■ PROBLEM REQUIREMENTS: Search the material below for the string "from" and list each line that holds it.

-- Start SOURCE DATA --

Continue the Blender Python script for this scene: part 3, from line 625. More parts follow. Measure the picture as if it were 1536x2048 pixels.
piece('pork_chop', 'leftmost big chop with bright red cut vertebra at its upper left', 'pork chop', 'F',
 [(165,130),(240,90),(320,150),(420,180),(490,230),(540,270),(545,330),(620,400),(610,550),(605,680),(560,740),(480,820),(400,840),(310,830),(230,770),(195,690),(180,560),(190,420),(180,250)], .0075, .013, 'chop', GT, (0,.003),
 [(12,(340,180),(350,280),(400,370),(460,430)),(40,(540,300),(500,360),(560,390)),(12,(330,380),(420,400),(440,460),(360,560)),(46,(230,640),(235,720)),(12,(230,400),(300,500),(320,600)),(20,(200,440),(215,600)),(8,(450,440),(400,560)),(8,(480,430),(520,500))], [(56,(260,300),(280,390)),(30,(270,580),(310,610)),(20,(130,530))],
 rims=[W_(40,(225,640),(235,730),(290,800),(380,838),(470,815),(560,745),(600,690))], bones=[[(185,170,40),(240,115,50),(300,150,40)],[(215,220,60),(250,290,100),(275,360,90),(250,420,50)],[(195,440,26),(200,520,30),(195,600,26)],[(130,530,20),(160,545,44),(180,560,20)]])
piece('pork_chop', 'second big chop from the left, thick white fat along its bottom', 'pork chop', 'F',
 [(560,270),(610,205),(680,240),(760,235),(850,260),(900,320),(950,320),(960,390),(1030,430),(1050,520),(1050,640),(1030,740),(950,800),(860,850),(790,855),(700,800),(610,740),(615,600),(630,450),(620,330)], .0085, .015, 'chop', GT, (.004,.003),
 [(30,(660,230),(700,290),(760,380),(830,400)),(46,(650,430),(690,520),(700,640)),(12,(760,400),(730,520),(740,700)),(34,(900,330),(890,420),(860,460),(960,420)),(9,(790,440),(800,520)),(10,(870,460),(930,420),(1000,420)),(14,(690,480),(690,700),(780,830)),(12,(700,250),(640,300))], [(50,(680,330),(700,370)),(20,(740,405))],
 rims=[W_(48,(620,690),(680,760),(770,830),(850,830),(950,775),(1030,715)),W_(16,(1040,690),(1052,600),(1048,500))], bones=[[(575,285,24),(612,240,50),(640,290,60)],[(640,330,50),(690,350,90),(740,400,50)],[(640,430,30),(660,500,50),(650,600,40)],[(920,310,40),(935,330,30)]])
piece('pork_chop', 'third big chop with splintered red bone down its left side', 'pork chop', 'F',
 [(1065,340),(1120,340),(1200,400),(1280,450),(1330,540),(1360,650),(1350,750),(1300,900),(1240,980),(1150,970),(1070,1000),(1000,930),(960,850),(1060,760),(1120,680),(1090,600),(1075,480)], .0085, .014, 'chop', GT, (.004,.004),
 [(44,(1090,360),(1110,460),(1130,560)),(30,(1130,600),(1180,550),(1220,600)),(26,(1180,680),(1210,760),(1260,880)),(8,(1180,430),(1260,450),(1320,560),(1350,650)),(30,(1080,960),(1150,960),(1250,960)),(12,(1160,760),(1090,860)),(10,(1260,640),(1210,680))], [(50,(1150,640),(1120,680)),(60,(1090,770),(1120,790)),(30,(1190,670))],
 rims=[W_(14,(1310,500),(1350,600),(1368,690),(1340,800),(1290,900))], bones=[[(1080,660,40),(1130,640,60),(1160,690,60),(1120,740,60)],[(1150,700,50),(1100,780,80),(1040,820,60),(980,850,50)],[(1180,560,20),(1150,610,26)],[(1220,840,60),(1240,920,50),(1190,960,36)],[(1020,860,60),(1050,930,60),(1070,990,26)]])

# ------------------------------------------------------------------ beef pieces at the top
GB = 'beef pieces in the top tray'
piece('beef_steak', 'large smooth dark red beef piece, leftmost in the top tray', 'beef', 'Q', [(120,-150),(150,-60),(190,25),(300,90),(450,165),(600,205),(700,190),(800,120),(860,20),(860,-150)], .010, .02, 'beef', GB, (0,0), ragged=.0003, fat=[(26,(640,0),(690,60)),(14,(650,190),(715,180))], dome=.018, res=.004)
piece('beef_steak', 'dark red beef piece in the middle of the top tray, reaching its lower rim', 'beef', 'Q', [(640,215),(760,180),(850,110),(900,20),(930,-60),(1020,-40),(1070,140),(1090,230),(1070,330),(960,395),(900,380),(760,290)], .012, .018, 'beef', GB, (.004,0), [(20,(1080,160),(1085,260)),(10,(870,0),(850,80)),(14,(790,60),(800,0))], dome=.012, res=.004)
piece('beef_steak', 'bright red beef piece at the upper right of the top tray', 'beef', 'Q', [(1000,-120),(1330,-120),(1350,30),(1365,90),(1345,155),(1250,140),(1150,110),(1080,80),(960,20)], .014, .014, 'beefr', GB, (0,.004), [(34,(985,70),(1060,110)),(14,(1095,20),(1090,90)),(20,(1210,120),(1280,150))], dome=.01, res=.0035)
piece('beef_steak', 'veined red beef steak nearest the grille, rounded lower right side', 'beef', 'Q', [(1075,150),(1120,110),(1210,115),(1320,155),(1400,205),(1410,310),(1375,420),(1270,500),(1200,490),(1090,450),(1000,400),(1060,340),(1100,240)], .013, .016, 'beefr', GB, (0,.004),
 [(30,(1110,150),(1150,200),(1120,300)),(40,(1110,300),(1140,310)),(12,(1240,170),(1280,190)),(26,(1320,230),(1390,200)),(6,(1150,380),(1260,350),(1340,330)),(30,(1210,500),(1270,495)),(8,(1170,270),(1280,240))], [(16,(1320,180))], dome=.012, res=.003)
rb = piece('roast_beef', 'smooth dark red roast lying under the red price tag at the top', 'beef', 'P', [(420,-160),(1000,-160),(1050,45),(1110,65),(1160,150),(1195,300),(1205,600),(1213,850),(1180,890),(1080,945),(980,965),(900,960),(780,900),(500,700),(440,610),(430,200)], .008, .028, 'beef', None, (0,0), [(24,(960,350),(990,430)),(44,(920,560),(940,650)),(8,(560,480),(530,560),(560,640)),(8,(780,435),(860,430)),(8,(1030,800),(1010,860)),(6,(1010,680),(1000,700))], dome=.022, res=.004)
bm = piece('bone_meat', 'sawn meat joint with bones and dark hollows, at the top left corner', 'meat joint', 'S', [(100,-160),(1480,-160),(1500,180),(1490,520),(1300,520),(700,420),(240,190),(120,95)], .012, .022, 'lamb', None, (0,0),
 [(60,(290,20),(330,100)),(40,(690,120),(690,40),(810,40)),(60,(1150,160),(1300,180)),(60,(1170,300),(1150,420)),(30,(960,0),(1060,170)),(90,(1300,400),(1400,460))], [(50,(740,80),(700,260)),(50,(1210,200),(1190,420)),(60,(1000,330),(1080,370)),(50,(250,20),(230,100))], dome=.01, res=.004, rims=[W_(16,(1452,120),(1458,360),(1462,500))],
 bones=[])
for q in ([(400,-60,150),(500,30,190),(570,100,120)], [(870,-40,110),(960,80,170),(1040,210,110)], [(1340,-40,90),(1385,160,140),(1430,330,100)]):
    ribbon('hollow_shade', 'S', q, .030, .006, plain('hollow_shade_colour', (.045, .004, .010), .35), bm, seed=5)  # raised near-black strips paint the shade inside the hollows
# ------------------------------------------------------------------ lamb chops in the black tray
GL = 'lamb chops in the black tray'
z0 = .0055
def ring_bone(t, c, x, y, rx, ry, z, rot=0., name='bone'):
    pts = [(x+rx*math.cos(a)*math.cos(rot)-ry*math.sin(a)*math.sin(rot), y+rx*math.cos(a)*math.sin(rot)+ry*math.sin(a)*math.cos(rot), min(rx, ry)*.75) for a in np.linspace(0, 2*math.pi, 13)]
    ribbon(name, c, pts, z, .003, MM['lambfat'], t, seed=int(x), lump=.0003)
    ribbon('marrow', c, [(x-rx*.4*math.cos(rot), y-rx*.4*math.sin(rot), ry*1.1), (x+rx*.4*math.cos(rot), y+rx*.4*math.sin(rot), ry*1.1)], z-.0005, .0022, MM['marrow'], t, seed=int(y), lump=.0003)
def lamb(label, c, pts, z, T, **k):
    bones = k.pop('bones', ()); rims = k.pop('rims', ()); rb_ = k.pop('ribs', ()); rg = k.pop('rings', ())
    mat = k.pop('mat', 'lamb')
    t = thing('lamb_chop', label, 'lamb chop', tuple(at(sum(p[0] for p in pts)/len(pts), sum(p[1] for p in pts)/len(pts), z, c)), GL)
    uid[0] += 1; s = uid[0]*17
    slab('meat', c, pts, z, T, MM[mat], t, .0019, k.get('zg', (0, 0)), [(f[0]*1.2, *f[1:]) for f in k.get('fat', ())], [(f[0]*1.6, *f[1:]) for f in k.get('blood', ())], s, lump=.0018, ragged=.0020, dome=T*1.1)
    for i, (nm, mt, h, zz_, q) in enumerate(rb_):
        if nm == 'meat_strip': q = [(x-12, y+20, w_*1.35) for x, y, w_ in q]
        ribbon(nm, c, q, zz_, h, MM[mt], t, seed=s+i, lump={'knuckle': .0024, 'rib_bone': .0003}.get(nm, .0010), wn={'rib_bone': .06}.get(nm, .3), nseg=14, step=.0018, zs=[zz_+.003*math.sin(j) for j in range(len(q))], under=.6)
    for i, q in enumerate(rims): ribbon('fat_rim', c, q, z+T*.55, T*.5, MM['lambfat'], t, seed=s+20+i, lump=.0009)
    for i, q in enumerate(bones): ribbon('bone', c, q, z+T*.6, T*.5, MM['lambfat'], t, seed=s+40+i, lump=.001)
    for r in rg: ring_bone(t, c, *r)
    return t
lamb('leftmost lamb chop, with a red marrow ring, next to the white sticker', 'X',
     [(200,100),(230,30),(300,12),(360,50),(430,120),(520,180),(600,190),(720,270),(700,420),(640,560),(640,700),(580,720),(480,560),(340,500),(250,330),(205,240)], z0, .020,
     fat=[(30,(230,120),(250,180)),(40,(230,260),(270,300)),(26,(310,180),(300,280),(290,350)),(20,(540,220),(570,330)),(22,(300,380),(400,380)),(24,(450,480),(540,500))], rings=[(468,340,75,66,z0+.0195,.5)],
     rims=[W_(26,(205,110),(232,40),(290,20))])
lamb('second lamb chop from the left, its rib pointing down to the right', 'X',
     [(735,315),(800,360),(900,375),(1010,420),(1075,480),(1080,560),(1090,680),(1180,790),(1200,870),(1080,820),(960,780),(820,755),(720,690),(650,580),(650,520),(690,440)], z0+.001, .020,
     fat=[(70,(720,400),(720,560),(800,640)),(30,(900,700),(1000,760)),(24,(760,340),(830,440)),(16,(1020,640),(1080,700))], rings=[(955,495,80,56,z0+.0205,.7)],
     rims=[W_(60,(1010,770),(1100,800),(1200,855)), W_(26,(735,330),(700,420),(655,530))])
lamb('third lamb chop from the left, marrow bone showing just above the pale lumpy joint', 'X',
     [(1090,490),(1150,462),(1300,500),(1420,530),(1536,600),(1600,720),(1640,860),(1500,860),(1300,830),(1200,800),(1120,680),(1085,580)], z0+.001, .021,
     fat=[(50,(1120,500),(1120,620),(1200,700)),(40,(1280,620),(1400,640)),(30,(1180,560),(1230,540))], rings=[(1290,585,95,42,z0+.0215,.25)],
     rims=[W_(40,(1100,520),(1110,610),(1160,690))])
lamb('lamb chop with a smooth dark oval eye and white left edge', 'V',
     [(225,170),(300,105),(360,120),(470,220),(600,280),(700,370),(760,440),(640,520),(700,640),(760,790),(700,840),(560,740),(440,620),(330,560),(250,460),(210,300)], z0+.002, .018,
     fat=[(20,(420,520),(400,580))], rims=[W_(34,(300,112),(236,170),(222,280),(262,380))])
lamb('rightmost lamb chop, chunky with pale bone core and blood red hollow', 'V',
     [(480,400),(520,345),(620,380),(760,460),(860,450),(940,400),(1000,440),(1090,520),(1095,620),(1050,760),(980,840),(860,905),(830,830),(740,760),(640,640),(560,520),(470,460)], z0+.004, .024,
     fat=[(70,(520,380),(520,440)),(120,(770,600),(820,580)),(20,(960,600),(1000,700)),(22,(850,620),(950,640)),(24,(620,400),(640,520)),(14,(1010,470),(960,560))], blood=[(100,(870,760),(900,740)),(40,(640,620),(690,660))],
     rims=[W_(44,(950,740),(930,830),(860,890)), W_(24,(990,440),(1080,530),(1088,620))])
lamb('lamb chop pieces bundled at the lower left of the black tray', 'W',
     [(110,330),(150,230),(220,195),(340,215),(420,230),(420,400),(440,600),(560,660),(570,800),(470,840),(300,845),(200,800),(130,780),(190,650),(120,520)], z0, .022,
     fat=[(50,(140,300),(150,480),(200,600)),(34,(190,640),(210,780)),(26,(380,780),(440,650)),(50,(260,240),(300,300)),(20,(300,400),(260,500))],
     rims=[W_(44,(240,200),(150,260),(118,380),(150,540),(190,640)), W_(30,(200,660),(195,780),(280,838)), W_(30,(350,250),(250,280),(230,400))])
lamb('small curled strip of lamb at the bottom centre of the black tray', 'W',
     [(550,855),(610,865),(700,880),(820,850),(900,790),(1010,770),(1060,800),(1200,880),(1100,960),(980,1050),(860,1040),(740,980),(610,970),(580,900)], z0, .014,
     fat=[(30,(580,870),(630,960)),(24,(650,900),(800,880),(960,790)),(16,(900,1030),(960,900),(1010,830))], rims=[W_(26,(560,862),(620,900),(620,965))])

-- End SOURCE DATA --

■ TASK RESULT:
Continue the Blender Python script for this scene: part 3, from line 625. More parts follow. Measure the picture as if it were 1536x2048 pixels.
piece('pork_chop', 'second big chop from the left, thick white fat along its bottom', 'pork chop', 'F',
lamb('second lamb chop from the left, its rib pointing down to the right', 'X',
lamb('third lamb chop from the left, marrow bone showing just above the pale lumpy joint', 'X',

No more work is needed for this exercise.